Providence Journal-Bulletin (Rhode Island)
Outrageous as it seems, it is perfectly legal in the United States for private companies to sell your Social Security number to an interested party. They can sell your name and address, too. And they can do it even if you don’t want them to.
Thus a California organization, the Foundation for Taxpayer and Consumer Rights, recently bought Massachusetts Governor Romney’s Social Security number. Before that, it bought the Social Security numbers and home addresses of U.S. Atty. Gen. John Ashcroft and CIA Director George Tenet.
Yet not only is little being done to strengthen Americans’ control over their personal information. The Senate is on the verge of passing legislation, already approved by the House, that would keep regulation weak, and bar state governments from enacting stronger protections.
At issue is reauthorizing the Fair Credit Reporting Act. As written, it would let companies continue sharing a person’s data with hundreds of “affiliates.” Few of these companies use the encryption technology that might keep this data secure. The explosion of identity theft cases in recent years is almost certainly linked to this bonanza of data sharing, made legal by the federal Gramm-Leach-Bliley Act of 1999.

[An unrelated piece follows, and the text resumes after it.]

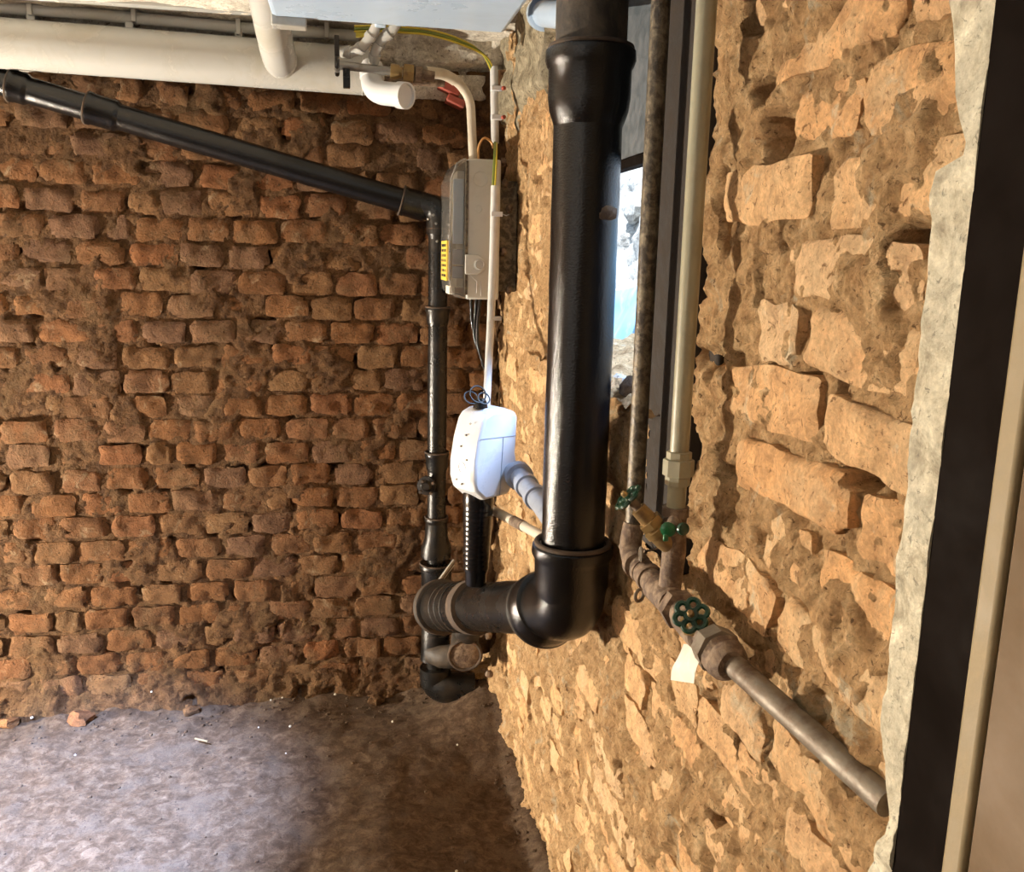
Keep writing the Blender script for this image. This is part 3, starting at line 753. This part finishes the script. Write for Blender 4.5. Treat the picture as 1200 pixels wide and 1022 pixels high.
q = P(563, 338, Y0)
M().tube([(q.x - .035, Y0 - .001, q.z + .04), (q.x - .010, Y0 - .001, q.z + .018), (q.x - .010, Y0 - .001, q.z - .012)], .0018, 6).tube([(q.x + .002, Y0 - .001, q.z + .02), (q.x + .002, Y0 - .001, q.z - .02)], .0014, 6).build_split('moulded_line', conduit_m, eb)
# yellow sticker, printed marks
xl = xf - .0085
zc = P(523, 305, Y0).z
ys0, ys1 = Y0 + .03, Y0 + .17
stk = M().box((xl, ys0, zc - .055), (xl + .003, ys1, zc + .052)).build('yellow_sticker', yellow_m, eb)
rk = random.Random(5); mk = M()
for k in range(7):
    z = zc + .040 - k * .0135
    for c_ in range(5):
        y0 = ys0 + .022 + c_ * .022; mk.box((xl - .0006, y0, z - .004), (xl + .001, y0 + rk.uniform(.008, .018), z + .003))
mk.build('print', ink, stk, flat=True)
M().box((xf - .004, Y0 + .01, bot + .012), (xf + .012, Y0 + .09, bot + .034)).build('white_label', paper, eb, bevel=.002)
M().box((xc - .004, Y0 + .04, bot + .02), (W - .002, Y1 - .01, top - .05)).build('box_shadow_board', steel_dark, eb, bevel=.004)  # added dark board, stands in for the shadow beside the box
mb = M()
for px, py in ((590, 190), (597, 245), (590, 295), (596, 340), (592, 215)): mb.rock(P(px, py, 2.45), .009, .012, .012, px)
mb.build_split('fixing_lump', rust, eb)
# black cables below the box
for k, pp in enumerate(([(552, 350), (553, 380), (560, 400), (566, 425)], [(558, 350), (557, 375), (555, 395), (563, 415)], [(563, 350), (560, 372), (559, 402), (568, 432)])):
    o = M().tube(fillet([P(x, y, 2.60 - .01 * k) for x, y in pp], .03, 5), .0055, 10).build('black_cable', black, None)
    tag(o, ('black cable under the meter box, the one nearest the black stack', 'black cable under the meter box, middle one of the bundle', 'black cable under the meter box, lowest one beside the white conduit')[k], 'cable', 'black cables under the meter box')

# ------------------------------------------------------------------ white control head with black cylinder
ctl = thing('control_head', P(568, 530, 1.85), 'smooth white plastic control unit on a ribbed black cylinder beside the thick pipe', 'water filter')
rot = Matrix.Rotation(math.radians(32), 4, 'Z')
ctr = P(566, 530, 1.86)
mx = Matrix.Translation(ctr) @ rot
k = 1.86 / 1050 * 1.02
def q2(px, py): return ((px - 566) * k, (530 - py) * k)
# side outline in local XZ (x toward the wall)
out = [(-14, 50), (-4, 54), (22, 53), (33, 49), (36, 44), (35, 20), (34, 0), (36, -10), (36, -28), (32, -40), (24, -52), (-14, -54), (-28, -42), (-32, -30), (-32, -8), (-27, 20), (-19, 44)]
pr = [(x * k, -.040, z * k) for x, z in out]
secs = [(-.040, .90), (-.036, .97), (-.020, 1.0), (.03, 1.0), (.042, .96), (.046, .88)]
rg = [[mx @ V((x * s_, y_, z * s_ )) for x, _, z in pr] for y_, s_ in secs]
M().rings(rg).build('housing', white_pl, ctl, sharp=30, bevel=.003)
sm = M()
sm.tube([mx @ V((-24 * k, -.0405, 22 * k)), mx @ V((32 * k, -.0405, 20 * k))], .0007, 6)
sm.tube([mx @ V((12 * k, -.0405, 20 * k)), mx @ V((8 * k, -.0405, -50 * k))], .0007, 6)
sm.build_split('housing_seam', blue_grey, ctl)
pn = [(x, z) for x, z in ((-33, -8), (-33, -30), (-29, -40), (-28, 20))]
md = mx @ V((-31.5 * k, 0, -14 * k))
dd = (mx.to_3x3() @ V((-1, 0, .0))).normalized()
M().torus(md + dd * .001, dd, .011, .0012, 24, 6).build('display_ring', blue_grey, ctl)
M().lathe(md - dd * .002, dd, [(0, .010), (.0025, .010), (.0035, .006)], 20).build('display_button', white_pl, ctl)
dk = M()
for yy, zz in ((0, -34), (.018, -30), (-.014, -4), (.01, 10), (.0, 24), (-.01, 38)):
    xx = -32 if zz < -6 else -32 + (zz + 8) * .16
    dk.lathe(mx @ V(((xx + .5) * k, yy, zz * k)), dd, [(0, .0022), (.003, .0022)], 8)
dk.build_split('screw', steel_dark, ctl)
tc, bcn = P(561, 578, 1.86), P(557, 686, 1.85)
dc = (bcn - tc).normalized(); Lc = (bcn - tc).length
prof = [(-.02, .030), (0, .034), (.02, .034)]
t = .025
while t < Lc - .05:
    r0 = .034 - (t / Lc) * .008
    prof += [(t, r0), (t + .003, r0 - .0002), (t + .008, r0 - .0002), (t + .010, r0)]; t += .011
prof += [(Lc - .035, .0265), (Lc - .03, .024), (Lc - .004, .023), (Lc, .019)]
M().lathe(tc, dc, prof, 30).build('black_cylinder', matte_black, ctl, sharp=60)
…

Along with financial institutions, the credit-bureau industry has enormous power over how personal data is distributed and “protected.” Yet serious regulation that would make it more responsible in how it trades in and profits from Americans’ information is not even being contemplated. Last month, Equifax, one of the three major credit-reporting agencies, threw a fund-raiser for Republican Sen. Robert Bennett of Utah, who helped advance changes to FCRA that would tamp down pesky requests for copies of consumers’ reports. (Getting a copy of one’s credit report is a vital step in tackling identity theft.)
Jamie Court, a spokesman for the Foundation for Taxpayer and Consumer Rights, says that the average American can safely assume that tens of thousands of companies now hold copies of his or her personal data. A federal “opt-out” rule that lets Americans request that their information not be shared is little more than a sham, because it does not prevent sharing by affiliates.

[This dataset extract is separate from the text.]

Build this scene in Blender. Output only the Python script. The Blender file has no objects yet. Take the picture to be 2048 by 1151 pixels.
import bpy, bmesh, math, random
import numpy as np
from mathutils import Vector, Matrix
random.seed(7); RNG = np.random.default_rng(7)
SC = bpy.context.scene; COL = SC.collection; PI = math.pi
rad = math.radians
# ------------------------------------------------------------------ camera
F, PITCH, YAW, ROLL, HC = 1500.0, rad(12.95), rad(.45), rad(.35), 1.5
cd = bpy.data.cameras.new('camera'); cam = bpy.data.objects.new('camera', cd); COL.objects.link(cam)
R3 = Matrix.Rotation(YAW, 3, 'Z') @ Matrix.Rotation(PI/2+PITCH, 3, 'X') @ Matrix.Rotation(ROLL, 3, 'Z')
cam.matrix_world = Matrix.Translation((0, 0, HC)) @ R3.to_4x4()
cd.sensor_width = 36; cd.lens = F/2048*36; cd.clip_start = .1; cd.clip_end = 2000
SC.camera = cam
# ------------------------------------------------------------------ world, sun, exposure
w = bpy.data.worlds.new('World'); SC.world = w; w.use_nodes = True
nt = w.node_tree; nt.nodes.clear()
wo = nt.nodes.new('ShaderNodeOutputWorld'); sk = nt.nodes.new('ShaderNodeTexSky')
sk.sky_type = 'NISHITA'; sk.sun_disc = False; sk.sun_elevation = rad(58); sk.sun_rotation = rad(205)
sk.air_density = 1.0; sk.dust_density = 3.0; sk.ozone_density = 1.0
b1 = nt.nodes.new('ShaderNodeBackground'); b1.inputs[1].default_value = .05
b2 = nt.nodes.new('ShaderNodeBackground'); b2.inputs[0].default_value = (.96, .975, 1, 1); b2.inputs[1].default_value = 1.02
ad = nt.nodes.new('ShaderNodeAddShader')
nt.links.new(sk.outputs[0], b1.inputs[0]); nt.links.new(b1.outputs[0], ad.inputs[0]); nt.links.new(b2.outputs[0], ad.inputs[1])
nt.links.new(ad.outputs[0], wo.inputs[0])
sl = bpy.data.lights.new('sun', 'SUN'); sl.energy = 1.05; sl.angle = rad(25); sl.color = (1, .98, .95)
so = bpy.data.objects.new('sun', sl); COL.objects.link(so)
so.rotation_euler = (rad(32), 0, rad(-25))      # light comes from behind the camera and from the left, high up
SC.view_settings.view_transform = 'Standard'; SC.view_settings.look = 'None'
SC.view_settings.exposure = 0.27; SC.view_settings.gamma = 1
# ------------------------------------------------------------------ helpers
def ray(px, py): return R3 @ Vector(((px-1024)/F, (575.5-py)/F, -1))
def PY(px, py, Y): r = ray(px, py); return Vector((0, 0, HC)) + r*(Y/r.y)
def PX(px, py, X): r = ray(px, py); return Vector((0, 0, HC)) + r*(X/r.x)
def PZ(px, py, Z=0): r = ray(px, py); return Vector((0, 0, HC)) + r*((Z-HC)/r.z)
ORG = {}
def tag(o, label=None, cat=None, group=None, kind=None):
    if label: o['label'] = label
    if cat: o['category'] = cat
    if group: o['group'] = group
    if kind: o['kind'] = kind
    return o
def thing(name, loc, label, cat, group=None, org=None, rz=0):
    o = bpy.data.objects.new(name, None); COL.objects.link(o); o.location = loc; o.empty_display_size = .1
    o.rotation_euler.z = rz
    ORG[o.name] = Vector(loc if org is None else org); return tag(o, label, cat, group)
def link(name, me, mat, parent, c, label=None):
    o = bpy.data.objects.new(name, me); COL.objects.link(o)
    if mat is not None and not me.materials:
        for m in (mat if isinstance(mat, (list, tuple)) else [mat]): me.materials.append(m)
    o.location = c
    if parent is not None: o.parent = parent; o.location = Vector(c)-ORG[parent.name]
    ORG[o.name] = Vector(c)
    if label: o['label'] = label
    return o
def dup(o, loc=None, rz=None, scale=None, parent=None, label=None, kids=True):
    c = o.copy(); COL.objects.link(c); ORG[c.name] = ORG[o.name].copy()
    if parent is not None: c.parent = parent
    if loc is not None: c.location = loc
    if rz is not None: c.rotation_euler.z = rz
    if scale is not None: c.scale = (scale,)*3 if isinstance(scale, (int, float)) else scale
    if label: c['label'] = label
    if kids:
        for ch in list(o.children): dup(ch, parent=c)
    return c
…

This summer, California passed a law that limits data-sharing by affiliates. But if Congress passes the reauthorized FCRA, it will preempt tougher state laws such as California’s. Limiting the sharing of information is just a start. And yet Congress seems disinclined to take even this simplest of steps in the public interest. It is therefore imperative that states be allowed to write their own laws respecting financial privacy. An amendment to FCRA proposed by Sen. Dianne Feinstein (D.-Calif.) would preserve that right, and should be passed.